Augsburger Allgemeine (Ausgabe Stadt)
Wenn’s mal wieder schwerer ist
Technik Eine Augsburger Firma hat ein Gerät entwickelt, das beim Heben schwerer Lasten unterstützt. Wie das funktioniert und wer davon schon bald profitieren könnte
Viele Altenpfleger und Mitarbeiter im produzierenden Gewerbe oder Lager kennen das Problem: Sie müssen am Tag häufiger, teils permanent, schwere Lasten bewegen. Das Augsburger Unternehmen German Bionic Systems hat jetzt als erste deutsche Firma eine Entwicklung vorgestellt, die den Arbeitsalltag dieser Berufsgruppen erleichtern könnte: Ein Exoskelett, das der Benutzer wie einen Rucksack umschnallt und das ihn beim Heben unterstützt.
Technisch funktioniert dies durch Sensoren sowie zwei seitlich angebrachte Motoren. Die Sensoren ermitteln, welche Unterstützung beim Heben durch das Exoskelett nötig ist und die Motoren tun ihr Übriges – sie helfen dem Träger beim Aufrichten und somit Anheben der Last. Durch die Eingabe von Körpergröße und Gewicht des Nutzers wird die Funktionsfähigkeit der Maschine zusätzlich verbessert.
Weil die Erfindung selbst acht Kilogramm wiegt und somit erst einmal eine Zusatzbelastung darstellt, soll sie vor allem dort eingesetzt werden, wo Mitarbeiter häufig etwas heben müssen, beispielsweise in Fertigungsstraßen von Betrieben oder bei den Beschäftigten im Lager. Ausgelegt ist das Modell darauf, den Arbeiter bei Lasten von zehn bis 15 Kilogramm zu unterstützen. „Es gibt technische Lösungen, mit denen das Bewegen höherer Lasten unterstützt wird. Dann ist das Skelett aber technisch aufwendiger, schwerer und teurer“, sagt Peter Heiligensetzer, Geschäftsführer von German Bionic Systems, der selbst 14 Jahre in der Entwicklungsabteilung von Kuka war und sich 2004 selbstständig gemacht hat. Sein Produkt werde eine kleine bis mittlere fünfstellige Summe kosten. Umfassendere Lösungen bewegen sich im sechsstelligen Bereich, sagt er. Der Geschäftsführer konnte mehrere Investoren für sein neues Unternehmen gewinnen.
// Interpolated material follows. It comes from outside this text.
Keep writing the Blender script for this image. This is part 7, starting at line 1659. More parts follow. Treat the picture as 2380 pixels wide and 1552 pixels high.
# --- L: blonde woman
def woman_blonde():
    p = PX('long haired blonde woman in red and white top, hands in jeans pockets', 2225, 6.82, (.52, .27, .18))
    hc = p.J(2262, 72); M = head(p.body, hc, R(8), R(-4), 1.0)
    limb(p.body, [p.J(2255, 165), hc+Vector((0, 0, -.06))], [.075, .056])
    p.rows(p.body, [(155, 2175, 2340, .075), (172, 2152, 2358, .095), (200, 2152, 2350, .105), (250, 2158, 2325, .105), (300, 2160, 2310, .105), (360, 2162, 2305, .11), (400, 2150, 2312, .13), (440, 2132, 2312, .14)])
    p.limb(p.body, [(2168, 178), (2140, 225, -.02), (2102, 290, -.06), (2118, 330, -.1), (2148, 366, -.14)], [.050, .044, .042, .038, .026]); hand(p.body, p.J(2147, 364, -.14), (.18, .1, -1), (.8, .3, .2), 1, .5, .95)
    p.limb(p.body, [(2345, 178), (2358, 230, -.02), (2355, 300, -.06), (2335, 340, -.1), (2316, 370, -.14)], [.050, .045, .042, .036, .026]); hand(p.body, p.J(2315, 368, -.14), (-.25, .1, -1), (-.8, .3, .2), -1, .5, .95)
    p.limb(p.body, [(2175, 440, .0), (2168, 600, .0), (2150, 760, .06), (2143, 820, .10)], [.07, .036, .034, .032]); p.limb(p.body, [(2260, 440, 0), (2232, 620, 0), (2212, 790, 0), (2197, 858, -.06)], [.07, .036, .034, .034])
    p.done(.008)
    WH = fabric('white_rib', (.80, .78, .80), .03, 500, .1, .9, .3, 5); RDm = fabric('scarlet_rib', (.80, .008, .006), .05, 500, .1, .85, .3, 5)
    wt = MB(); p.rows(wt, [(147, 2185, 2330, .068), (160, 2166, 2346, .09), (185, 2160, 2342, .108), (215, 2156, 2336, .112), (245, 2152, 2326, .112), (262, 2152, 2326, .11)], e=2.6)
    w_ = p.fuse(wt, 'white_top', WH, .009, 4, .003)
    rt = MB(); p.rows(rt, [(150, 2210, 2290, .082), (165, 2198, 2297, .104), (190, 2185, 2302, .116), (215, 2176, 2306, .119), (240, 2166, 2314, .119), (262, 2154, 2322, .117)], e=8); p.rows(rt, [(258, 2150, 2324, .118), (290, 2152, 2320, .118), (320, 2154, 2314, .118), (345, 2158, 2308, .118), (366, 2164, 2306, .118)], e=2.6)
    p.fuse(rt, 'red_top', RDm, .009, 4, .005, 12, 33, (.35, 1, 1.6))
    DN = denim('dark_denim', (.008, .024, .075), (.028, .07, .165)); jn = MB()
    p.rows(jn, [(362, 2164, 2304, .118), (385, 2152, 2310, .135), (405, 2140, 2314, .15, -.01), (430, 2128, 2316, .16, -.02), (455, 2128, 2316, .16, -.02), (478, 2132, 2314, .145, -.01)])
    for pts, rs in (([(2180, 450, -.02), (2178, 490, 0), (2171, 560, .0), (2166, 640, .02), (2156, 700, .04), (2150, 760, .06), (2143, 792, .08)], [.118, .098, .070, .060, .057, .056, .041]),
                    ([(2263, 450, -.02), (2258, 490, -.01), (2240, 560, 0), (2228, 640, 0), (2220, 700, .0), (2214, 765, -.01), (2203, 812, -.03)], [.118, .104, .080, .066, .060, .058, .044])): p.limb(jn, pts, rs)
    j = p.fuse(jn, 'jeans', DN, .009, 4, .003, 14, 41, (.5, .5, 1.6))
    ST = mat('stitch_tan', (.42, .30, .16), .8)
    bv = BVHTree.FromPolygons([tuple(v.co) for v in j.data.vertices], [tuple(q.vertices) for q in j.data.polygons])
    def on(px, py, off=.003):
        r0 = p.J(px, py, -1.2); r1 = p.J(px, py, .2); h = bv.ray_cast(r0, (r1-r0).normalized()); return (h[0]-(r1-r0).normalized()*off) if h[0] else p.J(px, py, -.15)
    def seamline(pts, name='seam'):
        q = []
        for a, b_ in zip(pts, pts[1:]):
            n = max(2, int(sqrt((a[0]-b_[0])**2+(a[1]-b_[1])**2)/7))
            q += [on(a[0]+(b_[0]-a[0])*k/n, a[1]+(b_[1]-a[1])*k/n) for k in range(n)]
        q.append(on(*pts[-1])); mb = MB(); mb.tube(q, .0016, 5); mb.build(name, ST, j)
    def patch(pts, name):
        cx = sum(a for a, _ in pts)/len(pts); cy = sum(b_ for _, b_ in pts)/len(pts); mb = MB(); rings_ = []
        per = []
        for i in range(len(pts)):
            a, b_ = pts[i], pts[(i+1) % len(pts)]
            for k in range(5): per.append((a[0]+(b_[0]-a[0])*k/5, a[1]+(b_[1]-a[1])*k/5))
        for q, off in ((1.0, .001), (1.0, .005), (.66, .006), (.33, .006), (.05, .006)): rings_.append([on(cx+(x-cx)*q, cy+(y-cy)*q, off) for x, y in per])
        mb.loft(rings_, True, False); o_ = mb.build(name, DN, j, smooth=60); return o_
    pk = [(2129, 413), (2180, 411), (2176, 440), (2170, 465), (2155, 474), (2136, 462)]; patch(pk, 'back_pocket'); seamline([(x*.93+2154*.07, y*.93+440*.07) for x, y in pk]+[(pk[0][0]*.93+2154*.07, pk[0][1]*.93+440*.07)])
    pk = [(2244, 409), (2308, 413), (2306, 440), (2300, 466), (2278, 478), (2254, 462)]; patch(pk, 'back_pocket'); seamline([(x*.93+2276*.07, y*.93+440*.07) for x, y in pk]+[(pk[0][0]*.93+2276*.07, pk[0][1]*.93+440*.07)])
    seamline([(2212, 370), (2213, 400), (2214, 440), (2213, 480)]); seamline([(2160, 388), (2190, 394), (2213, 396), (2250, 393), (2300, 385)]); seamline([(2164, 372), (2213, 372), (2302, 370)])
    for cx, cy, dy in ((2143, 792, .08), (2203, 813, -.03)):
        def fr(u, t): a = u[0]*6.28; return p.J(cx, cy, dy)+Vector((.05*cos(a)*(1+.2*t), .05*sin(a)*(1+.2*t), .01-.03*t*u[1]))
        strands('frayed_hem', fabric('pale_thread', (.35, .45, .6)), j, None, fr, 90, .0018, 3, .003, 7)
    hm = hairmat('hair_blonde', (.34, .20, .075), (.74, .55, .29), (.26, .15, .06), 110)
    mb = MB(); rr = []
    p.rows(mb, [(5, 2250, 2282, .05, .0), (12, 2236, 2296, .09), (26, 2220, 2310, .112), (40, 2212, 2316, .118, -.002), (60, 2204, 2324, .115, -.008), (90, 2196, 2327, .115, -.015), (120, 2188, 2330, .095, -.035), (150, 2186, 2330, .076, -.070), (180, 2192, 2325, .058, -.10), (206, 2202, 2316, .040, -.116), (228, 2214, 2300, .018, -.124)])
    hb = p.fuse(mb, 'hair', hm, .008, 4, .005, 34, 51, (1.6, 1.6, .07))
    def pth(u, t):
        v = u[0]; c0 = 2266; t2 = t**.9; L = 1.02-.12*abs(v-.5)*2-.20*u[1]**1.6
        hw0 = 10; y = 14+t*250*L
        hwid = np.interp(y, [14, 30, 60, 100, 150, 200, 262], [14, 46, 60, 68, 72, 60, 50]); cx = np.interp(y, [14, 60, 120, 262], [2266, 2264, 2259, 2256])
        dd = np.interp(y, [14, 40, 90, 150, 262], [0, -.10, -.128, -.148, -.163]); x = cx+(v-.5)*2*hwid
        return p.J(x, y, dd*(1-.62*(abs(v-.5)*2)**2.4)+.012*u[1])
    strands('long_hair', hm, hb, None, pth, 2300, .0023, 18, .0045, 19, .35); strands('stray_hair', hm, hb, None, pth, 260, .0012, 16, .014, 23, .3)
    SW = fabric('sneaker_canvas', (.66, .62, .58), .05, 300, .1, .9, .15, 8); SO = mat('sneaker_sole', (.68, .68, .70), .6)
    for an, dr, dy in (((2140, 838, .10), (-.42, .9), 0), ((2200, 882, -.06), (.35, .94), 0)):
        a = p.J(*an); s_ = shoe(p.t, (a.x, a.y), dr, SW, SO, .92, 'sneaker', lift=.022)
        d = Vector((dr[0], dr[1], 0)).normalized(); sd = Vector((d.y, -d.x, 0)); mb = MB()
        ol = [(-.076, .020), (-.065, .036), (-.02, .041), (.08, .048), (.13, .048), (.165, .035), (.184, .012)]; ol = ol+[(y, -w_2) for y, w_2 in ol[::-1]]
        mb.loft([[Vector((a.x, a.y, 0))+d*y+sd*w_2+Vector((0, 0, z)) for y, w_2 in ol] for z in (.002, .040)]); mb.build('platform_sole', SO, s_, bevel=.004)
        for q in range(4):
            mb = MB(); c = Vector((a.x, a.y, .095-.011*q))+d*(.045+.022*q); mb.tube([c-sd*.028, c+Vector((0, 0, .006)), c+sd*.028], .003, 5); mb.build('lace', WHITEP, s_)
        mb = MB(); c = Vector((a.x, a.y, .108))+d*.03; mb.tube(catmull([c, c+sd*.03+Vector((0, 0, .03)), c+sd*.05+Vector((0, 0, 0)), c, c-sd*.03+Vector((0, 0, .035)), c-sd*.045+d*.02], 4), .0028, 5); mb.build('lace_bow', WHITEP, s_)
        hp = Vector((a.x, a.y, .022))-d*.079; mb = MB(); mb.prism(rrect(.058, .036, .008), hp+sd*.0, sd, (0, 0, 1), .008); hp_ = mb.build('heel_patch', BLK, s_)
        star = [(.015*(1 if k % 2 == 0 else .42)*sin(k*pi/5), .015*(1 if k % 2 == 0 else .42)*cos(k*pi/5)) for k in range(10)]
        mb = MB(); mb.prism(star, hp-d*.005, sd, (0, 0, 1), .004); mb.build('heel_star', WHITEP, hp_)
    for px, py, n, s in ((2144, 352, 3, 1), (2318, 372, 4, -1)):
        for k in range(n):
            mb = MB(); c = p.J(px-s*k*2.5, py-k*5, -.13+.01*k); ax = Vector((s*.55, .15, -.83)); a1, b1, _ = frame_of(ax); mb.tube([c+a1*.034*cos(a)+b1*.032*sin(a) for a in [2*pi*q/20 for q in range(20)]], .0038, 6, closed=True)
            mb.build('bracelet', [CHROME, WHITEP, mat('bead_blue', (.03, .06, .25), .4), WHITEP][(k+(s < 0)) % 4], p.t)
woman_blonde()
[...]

Verkauft werden soll das Exoskelett voraussichtlich ab Ende des Jahres. „Wir haben aktuell zwei Prototypen fertig und sind dabei, weitere zu bauen. Die Modelle überlassen wir derzeit Interessenten zum Testen“, so der Geschäftsführer. Es gebe aber bereits viele Anfragen. Vor allem in der Automobilindustrie stoße sein Produkt auf großes Interesse, so Heiligensetzer. Es laufen aber auch Gespräche mit einem Paketdienst und einem Flughafen. „Für das Personal, das den ganzen Tag Koffer bewegt, ist das sicher eine große Hilfe.“
Die Produktion soll künftig auch in Augsburg stattfinden. Für diese Technologie prognostiziert eine Studie von ABI Research für das Jahr 2025 ein Markvolumen von 1,9 Milliarden Us-dollar. Der Geschäftsführer geht davon aus, dass zunächst eine zweistellige Anzahl an Exoskeletten pro Jahr hergestellt wird. Dafür sucht er für die Aufgabe qualifiziertes Personal. Das Unternehmen braucht Softwareentwickler, Elektrotechniker sowie Maschinenbauer, möglichst mit Berufserfahrung. Erklärtes Ziel ist es, in den kommenden zwei Jahren die Zahl der Mitarbeiter von jetzt zehn auf dann 30 zu erhöhen.
Neben der Herstellung des Produktes geht es auch um dessen weitere Optimierung. Dazu gehören unter anderem, das Exoskelett deutlich leichter und für große und kleine Menschen besser nutzbar zu machen. „Bei Personen mit einer Körpergröße unter 1,60 Metern und über zwei Metern funktioniert die Technik bislang noch nicht optimal“, so Heiligensetzer. Verbesserungen sollen auch dadurch gelingen, dass die ausgelieferten Modelle während des Einsatzes anonymisiert Daten sammeln und so Rückschlüsse zu sinnvollen Nachbesserungen liefern.